Task prompt:
Write out each line of the listing as it stands, without the images.

○ ○ ○ ○ ○

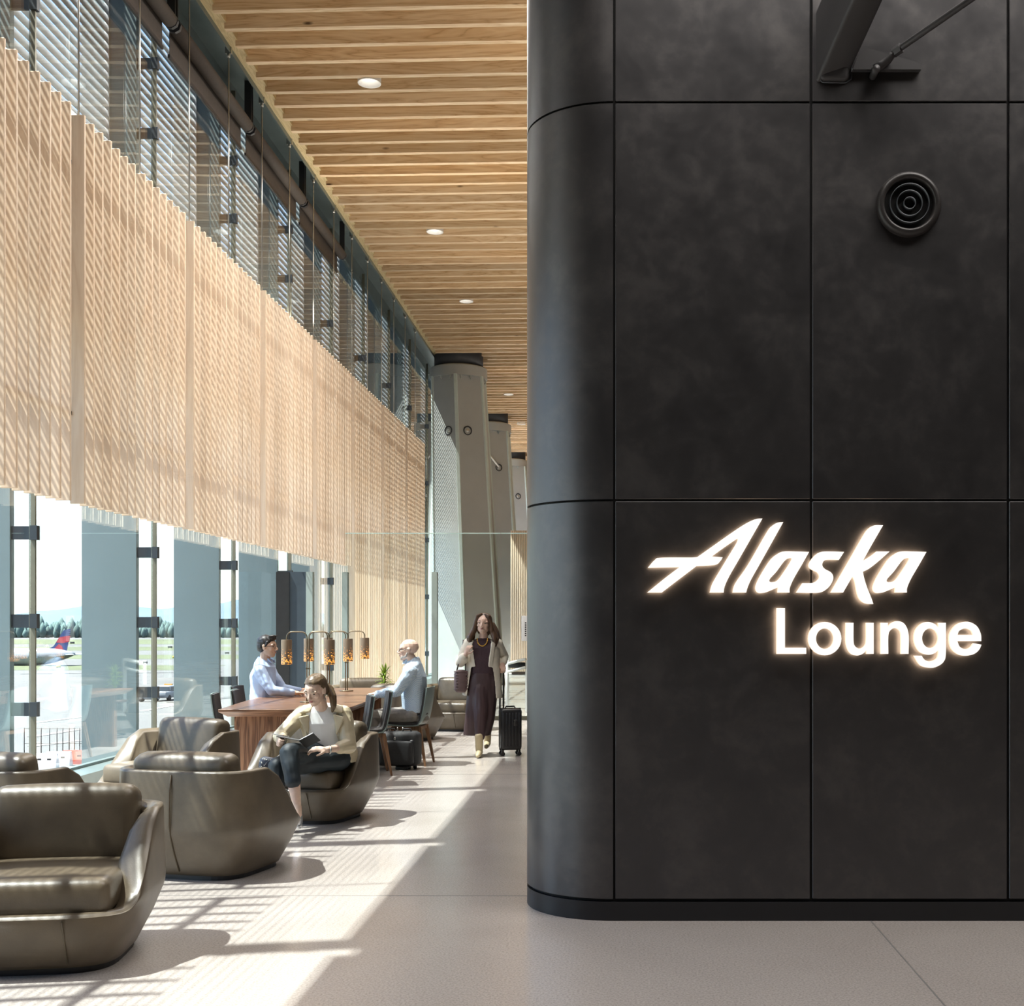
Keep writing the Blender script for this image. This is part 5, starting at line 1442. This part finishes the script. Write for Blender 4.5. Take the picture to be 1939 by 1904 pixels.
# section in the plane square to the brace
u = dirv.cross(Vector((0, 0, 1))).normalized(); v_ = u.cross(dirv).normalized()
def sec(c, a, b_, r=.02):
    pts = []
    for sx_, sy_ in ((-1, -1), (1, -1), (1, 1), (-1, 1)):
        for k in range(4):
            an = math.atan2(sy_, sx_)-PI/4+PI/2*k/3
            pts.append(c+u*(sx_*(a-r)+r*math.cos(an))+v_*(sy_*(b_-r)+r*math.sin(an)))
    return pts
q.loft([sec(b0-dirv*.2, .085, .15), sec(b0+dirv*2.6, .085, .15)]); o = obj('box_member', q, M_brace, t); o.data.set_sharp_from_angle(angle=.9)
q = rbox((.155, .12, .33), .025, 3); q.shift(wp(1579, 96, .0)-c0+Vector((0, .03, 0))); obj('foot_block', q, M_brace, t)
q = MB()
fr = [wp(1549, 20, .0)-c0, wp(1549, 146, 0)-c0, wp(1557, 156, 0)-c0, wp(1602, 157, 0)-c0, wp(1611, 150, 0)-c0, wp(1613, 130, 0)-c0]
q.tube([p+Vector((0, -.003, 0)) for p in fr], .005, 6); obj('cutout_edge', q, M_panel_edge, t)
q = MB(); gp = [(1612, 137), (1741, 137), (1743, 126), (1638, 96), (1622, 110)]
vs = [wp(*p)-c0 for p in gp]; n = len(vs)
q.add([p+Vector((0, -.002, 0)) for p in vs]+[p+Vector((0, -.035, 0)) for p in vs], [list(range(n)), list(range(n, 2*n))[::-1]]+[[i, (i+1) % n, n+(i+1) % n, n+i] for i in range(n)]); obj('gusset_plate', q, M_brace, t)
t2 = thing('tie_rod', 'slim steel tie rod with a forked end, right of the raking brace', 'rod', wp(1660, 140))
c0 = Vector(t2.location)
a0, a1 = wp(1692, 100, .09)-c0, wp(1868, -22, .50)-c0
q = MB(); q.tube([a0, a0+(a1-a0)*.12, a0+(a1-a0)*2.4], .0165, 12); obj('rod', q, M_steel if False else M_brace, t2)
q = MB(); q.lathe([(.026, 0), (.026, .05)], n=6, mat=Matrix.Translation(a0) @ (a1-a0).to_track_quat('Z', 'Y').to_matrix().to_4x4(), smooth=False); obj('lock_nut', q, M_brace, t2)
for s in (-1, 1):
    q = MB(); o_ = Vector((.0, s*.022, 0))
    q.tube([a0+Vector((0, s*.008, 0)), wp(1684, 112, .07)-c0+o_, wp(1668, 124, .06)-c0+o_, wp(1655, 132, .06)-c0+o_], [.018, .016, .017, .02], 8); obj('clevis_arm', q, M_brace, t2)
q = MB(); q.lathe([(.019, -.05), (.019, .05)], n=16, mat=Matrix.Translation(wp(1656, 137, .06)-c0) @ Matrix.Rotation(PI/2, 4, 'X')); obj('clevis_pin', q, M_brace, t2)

○ ○ ○ ○ ○

Solution for this exercise:
Keep writing the Blender script for this image. This is part 5, starting at line 1442. This part finishes the script. Write for Blender 4.5. Take the picture to be 1939 by 1904 pixels.
# section in the plane square to the brace
u = dirv.cross(Vector((0, 0, 1))).normalized(); v_ = u.cross(dirv).normalized()
def sec(c, a, b_, r=.02):
    pts = []
    for sx_, sy_ in ((-1, -1), (1, -1), (1, 1), (-1, 1)):
        for k in range(4):
            an = math.atan2(sy_, sx_)-PI/4+PI/2*k/3
            pts.append(c+u*(sx_*(a-r)+r*math.cos(an))+v_*(sy_*(b_-r)+r*math.sin(an)))
    return pts
q.loft([sec(b0-dirv*.2, .085, .15), sec(b0+dirv*2.6, .085, .15)]); o = obj('box_member', q, M_brace, t); o.data.set_sharp_from_angle(angle=.9)
q = rbox((.155, .12, .33), .025, 3); q.shift(wp(1579, 96, .0)-c0+Vector((0, .03, 0))); obj('foot_block', q, M_brace, t)
q = MB()
fr = [wp(1549, 20, .0)-c0, wp(1549, 146, 0)-c0, wp(1557, 156, 0)-c0, wp(1602, 157, 0)-c0, wp(1611, 150, 0)-c0, wp(1613, 130, 0)-c0]
q.tube([p+Vector((0, -.003, 0)) for p in fr], .005, 6); obj('cutout_edge', q, M_panel_edge, t)
q = MB(); gp = [(1612, 137), (1741, 137), (1743, 126), (1638, 96), (1622, 110)]
vs = [wp(*p)-c0 for p in gp]; n = len(vs)
q.add([p+Vector((0, -.002, 0)) for p in vs]+[p+Vector((0, -.035, 0)) for p in vs], [list(range(n)), list(range(n, 2*n))[::-1]]+[[i, (i+1) % n, n+(i+1) % n, n+i] for i in range(n)]); obj('gusset_plate', q, M_brace, t)
t2 = thing('tie_rod', 'slim steel tie rod with a forked end, right of the raking brace', 'rod', wp(1660, 140))
c0 = Vector(t2.location)
a0, a1 = wp(1692, 100, .09)-c0, wp(1868, -22, .50)-c0
q = MB(); q.tube([a0, a0+(a1-a0)*.12, a0+(a1-a0)*2.4], .0165, 12); obj('rod', q, M_steel if False else M_brace, t2)
q = MB(); q.lathe([(.026, 0), (.026, .05)], n=6, mat=Matrix.Translation(a0) @ (a1-a0).to_track_quat('Z', 'Y').to_matrix().to_4x4(), smooth=False); obj('lock_nut', q, M_brace, t2)
for s in (-1, 1):
    q = MB(); o_ = Vector((.0, s*.022, 0))
    q.tube([a0+Vector((0, s*.008, 0)), wp(1684, 112, .07)-c0+o_, wp(1668, 124, .06)-c0+o_, wp(1655, 132, .06)-c0+o_], [.018, .016, .017, .02], 8); obj('clevis_arm', q, M_brace, t2)
q = MB(); q.lathe([(.019, -.05), (.019, .05)], n=16, mat=Matrix.Translation(wp(1656, 137, .06)-c0) @ Matrix.Rotation(PI/2, 4, 'X')); obj('clevis_pin', q, M_brace, t2)